FRANCO VIMERCATI

August 10 - October 14, 1997, Milano


Press Release

FRANCO VIMERCATI10 August - 14 October 1997 Born in Milano in 1940, Franco Vimercati has been using photography in a conceptual way for almost 30 years. After his studies at the Academy of Brera, in 1963 he decided to give up painting and devote himself enterely to photography. His first body of work - pubished in the book "Sulle Langhe"(1973) - are essential and sober portraits in which the artist "avoids getting beyond the possibilities of what photography really is" (Paolo Fossati). During the Seventies his research leads him to ever more radical statements.

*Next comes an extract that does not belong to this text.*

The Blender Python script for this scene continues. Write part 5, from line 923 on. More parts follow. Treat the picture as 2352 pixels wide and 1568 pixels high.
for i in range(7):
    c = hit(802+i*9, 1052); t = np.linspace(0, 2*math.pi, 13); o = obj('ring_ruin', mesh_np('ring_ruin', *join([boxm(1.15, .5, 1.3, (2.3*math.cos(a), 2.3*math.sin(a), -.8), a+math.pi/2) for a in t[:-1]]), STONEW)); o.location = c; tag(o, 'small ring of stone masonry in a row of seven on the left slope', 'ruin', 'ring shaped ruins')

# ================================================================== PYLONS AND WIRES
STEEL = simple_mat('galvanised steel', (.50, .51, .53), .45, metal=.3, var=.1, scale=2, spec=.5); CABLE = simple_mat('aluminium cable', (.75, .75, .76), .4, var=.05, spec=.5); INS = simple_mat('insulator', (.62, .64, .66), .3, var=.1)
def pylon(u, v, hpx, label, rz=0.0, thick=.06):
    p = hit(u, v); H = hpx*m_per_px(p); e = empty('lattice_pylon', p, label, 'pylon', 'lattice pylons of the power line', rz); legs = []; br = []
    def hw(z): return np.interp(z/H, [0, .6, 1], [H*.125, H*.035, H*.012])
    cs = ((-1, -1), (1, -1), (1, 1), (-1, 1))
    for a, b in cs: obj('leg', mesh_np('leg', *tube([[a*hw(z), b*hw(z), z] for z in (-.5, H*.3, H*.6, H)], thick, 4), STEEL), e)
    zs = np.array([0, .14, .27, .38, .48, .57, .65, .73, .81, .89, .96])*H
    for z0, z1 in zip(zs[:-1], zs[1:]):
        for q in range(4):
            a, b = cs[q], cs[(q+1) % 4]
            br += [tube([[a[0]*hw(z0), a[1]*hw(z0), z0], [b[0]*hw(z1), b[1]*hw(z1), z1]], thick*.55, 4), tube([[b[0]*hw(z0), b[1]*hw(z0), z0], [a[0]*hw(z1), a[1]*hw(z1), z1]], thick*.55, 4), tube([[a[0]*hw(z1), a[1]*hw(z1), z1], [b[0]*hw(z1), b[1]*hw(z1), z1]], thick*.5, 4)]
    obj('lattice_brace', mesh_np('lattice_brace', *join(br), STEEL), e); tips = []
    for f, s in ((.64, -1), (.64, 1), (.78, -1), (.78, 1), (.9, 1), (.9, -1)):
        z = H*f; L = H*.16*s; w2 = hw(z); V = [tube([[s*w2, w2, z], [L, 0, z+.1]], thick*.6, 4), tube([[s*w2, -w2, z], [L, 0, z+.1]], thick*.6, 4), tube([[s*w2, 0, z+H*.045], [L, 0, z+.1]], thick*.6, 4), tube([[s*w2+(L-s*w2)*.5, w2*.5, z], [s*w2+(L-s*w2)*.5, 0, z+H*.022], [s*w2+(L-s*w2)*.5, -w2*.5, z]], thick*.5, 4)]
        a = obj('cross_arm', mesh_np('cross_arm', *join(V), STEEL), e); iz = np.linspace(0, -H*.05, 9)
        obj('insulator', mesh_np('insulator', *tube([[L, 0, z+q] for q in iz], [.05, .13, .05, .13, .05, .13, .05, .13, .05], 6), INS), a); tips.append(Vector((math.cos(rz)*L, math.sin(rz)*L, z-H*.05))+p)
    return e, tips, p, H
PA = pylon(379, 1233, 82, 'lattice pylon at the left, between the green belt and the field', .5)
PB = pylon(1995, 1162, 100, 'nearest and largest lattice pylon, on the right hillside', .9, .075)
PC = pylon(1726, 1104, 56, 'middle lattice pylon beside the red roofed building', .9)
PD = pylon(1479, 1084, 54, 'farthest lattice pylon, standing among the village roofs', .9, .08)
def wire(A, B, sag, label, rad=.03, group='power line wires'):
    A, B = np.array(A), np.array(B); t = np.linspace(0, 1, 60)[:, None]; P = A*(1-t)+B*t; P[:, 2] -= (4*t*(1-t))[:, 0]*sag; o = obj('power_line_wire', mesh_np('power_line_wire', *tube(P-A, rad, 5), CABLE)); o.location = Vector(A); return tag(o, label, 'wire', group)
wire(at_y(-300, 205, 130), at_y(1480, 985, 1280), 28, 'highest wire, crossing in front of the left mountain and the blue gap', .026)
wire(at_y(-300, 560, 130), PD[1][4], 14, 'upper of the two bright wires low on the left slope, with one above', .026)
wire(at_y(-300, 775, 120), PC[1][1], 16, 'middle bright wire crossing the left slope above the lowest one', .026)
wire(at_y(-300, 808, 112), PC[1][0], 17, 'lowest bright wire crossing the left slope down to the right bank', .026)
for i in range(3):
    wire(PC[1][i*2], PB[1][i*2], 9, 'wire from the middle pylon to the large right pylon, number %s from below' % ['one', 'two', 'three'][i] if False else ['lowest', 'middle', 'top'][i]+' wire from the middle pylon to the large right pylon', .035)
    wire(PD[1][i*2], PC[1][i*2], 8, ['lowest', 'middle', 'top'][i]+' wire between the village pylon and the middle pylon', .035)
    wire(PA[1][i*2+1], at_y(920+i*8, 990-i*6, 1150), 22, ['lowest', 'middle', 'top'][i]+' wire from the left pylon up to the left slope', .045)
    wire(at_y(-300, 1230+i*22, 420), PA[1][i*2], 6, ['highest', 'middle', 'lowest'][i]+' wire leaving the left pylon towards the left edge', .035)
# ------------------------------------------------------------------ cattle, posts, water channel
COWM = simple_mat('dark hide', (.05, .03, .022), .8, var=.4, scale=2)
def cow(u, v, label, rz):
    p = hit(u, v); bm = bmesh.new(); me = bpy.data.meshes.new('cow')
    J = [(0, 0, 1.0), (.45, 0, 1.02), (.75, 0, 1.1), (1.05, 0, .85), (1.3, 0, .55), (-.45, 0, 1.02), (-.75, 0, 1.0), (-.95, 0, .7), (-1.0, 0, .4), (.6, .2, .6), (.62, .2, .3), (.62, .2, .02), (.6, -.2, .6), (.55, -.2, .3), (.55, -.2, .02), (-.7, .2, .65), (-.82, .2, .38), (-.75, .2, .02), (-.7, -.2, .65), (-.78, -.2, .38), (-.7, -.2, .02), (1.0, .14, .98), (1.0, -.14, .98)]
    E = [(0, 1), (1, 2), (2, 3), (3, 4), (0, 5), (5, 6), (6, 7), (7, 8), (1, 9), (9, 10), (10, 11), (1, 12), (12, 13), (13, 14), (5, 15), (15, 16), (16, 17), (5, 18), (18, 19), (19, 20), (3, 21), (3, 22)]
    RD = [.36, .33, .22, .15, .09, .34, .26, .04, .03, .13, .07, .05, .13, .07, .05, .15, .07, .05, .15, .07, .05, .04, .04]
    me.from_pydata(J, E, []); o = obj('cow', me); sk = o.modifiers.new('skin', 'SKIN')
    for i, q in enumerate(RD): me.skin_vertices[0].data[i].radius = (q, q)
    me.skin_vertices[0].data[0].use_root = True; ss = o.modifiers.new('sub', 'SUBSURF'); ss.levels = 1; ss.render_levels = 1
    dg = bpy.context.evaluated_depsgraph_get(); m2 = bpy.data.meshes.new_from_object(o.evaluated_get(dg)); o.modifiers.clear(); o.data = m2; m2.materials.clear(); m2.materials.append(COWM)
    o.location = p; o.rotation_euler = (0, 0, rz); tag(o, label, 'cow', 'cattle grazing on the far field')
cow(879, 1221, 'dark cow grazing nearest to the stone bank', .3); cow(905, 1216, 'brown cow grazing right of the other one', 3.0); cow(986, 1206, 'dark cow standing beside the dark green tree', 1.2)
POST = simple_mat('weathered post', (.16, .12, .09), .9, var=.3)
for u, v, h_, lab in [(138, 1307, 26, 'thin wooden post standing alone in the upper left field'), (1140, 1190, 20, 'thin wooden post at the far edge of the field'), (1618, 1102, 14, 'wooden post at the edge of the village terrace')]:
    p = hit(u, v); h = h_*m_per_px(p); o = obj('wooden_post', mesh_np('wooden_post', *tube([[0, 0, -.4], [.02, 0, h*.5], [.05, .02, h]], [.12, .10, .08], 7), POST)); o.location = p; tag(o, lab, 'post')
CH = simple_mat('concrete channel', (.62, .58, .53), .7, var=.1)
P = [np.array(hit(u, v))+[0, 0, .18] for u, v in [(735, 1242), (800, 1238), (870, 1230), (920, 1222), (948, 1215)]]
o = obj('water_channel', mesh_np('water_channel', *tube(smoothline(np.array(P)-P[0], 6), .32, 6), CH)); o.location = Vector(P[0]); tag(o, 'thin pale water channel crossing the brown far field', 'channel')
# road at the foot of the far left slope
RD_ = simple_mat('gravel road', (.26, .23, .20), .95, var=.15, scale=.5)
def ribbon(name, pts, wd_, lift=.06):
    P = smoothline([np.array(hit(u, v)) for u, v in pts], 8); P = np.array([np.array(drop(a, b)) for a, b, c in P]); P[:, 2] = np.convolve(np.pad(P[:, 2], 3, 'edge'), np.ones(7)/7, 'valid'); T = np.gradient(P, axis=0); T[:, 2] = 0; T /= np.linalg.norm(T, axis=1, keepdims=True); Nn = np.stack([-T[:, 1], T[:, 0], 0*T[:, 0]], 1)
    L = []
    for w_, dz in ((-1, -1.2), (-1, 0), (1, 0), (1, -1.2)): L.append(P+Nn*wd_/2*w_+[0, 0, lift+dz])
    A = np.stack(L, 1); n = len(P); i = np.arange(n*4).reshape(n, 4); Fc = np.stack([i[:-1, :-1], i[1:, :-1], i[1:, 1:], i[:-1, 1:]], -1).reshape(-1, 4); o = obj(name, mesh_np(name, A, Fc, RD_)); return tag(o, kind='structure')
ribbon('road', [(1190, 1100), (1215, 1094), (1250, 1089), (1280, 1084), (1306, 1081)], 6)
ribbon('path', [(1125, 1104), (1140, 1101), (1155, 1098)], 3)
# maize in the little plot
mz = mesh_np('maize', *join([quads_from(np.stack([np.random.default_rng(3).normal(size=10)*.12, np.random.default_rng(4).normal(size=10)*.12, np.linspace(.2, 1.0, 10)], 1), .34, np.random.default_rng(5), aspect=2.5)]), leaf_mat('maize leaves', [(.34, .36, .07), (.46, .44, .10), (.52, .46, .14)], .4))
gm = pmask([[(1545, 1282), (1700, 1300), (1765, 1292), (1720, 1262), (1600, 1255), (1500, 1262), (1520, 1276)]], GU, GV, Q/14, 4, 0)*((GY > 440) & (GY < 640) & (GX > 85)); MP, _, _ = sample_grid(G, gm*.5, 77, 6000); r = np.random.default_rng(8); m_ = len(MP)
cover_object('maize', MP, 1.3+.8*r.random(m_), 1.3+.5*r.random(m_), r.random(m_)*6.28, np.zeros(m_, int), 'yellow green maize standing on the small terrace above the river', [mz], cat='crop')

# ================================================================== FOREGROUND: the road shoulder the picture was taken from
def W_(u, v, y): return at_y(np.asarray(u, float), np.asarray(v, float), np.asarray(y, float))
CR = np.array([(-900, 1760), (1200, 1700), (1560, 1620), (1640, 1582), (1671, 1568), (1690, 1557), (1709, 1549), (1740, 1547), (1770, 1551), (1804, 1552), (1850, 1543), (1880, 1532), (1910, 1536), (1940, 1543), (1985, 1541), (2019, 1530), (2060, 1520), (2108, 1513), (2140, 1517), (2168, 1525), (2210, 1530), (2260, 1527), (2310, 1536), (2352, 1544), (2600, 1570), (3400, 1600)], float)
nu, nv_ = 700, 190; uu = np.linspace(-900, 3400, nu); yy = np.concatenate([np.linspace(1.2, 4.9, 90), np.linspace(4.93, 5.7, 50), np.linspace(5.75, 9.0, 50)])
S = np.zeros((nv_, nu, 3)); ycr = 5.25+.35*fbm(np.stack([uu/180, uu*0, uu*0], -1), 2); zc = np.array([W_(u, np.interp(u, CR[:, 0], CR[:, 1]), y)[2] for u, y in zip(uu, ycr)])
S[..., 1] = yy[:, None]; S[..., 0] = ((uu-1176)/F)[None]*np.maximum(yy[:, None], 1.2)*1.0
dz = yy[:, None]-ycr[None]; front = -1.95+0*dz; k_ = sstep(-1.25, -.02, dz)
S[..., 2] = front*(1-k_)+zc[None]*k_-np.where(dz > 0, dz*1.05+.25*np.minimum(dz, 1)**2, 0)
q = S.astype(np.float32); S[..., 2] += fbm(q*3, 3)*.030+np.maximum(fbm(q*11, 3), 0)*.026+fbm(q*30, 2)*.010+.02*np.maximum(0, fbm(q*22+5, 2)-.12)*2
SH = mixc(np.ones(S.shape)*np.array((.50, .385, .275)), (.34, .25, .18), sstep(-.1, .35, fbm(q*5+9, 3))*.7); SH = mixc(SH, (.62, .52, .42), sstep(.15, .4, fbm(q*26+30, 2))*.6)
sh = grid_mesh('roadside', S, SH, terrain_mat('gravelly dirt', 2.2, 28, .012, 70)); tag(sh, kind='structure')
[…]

In 1975 he photographs 36 bottles of "Levissima" mineral water. Substantially identical, the bottles differ only through subtle details. In 1977 he takes pictures of parquet listels and in 1978 he realizes a cycle of six "tondi" of a soup bowl with a twisted paper bag. In the following decade the same soup bowl becomes the one and only object of Vimercati's photographic inquiriy(1983-1992). First photographed in a classical way, on a table with a white background, the images of the bowl evolve through the years, showing the infinite possibilities of photographic expression and meaning by varying only the position, lighting and focus. In 1995 the artist takes a series of perfectly sharp and concise photographs of different everyday objects (a glass, a bottle, a tin, a coffe-machine) turned upside down, since this is the way the camera sees them. In 1996 he brings the images of the same objects out of focus: they become pure imprints of light. The photographs are bigger in size, because "they must shine". After having touched this extreme, in 1997 Vimercati goes back to some highly sharp images. In the show we see their juxtaposition and watch their dialogue. Vimercati's photographs avoid depicting the ephemeral, in favour of a more lasting strength and intensity.